The Invitation (2016)

The-InvitationA man and his new girlfriend receive a very official invitation to a fancy dinner party at his previous home and given by his ex and her new man.  There he gets to see friends he’s not seen in a long time and meet a new duo.  As he suspects something is not quite right, events unfold strengthening his suspicions.

Written by Phil Hay and Matt Manfredi and directed by Karyn Kusama, The Invitation is a super slow burn of a film that builds its characters well, the leads in particular, and establishes their relationships before throwing a wrench in the party procedures which changes how people act and interact, showing a new side to their personality until things go haywire for them and they are forced to work together.  The film takes its time establishing everything and the payoff is absolutely worth the time invested. As most of the film takes place in one house with most characters present at all times, the casting is very important.

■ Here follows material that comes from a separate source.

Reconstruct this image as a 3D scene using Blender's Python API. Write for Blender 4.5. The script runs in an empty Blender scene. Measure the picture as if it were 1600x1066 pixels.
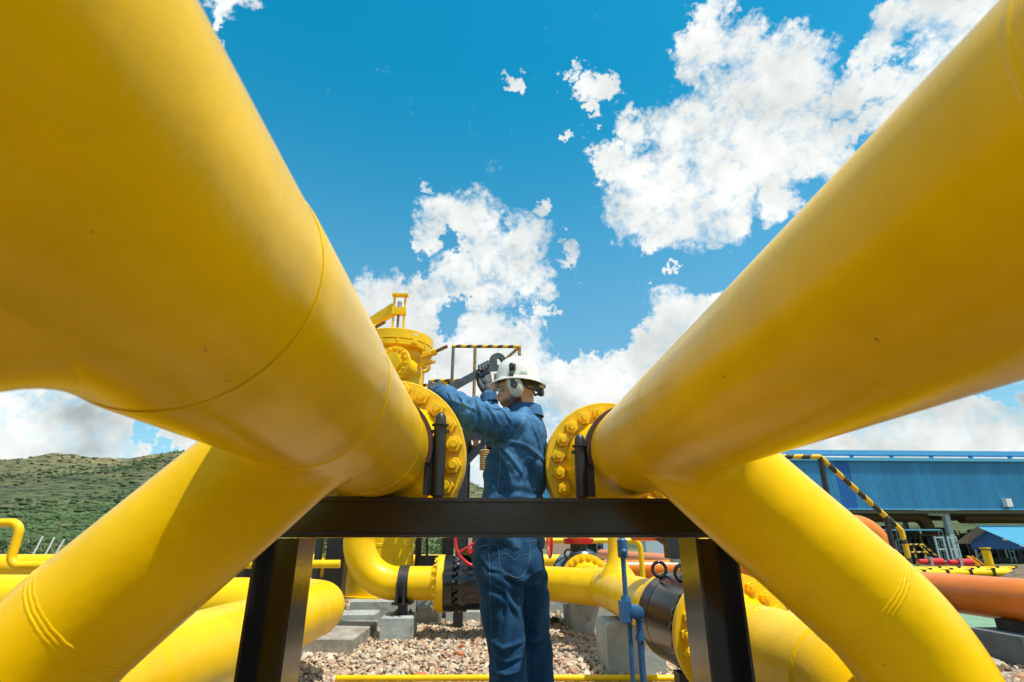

Sig De Miguel and Stephen Vincent chose the cast meticulously.  This cast is led by Logan Marshall-Green as Will, the man who receives the titular invitation.  He gives a captivating performance as a man who is conflicted by his instincts and the care he still has for his ex.  He shows this clearly and adds a touch of possible paranoia to create a layered character the viewer cares about.  As his possibly crazy Eden, actress Tammy Blanchard is stunning and nuanced.  She makes the viewer care like Will, even when she does rather insane things.  The rest of the cast is also talented and invested in their characters with Emayatzy Corinealdi and Lindsay Burdge both shining as Kira, Will’s girlfriend, and Sadie, the unknown woman having joined the group, respectively.

The use of one house as the location for most of the film works to The Invitation’s advantage, setting a cozy, warm, homey feeling at first and slowly turning this into a claustrophobic feeling as the story advances.  This ambiance is partially created in the way the shots are framed by cinematographer Bobby Shore.  The closing shot is beautiful with a tinge of eeriness, which emphasizes the whole mood of the film.

The effects in this film are minimal as the creep-factor and the suspense comes from the ambiance, actions, and what is said and not said.  That being said, the special effects done under coordinator Ryan Jenkins supervision and the visual effects done under supervisors Greg M. Silverman and Tim LeDoux add just the right extra little something, creating effects that fit in the film seamlessly.

The Invitation is a slow burn suspense/thriller that takes its time building its characters and their relationships until the perfect time to rattle everything and create a satisfying result to all the building up.  Its final shot adds an extra layer of bang for their buck.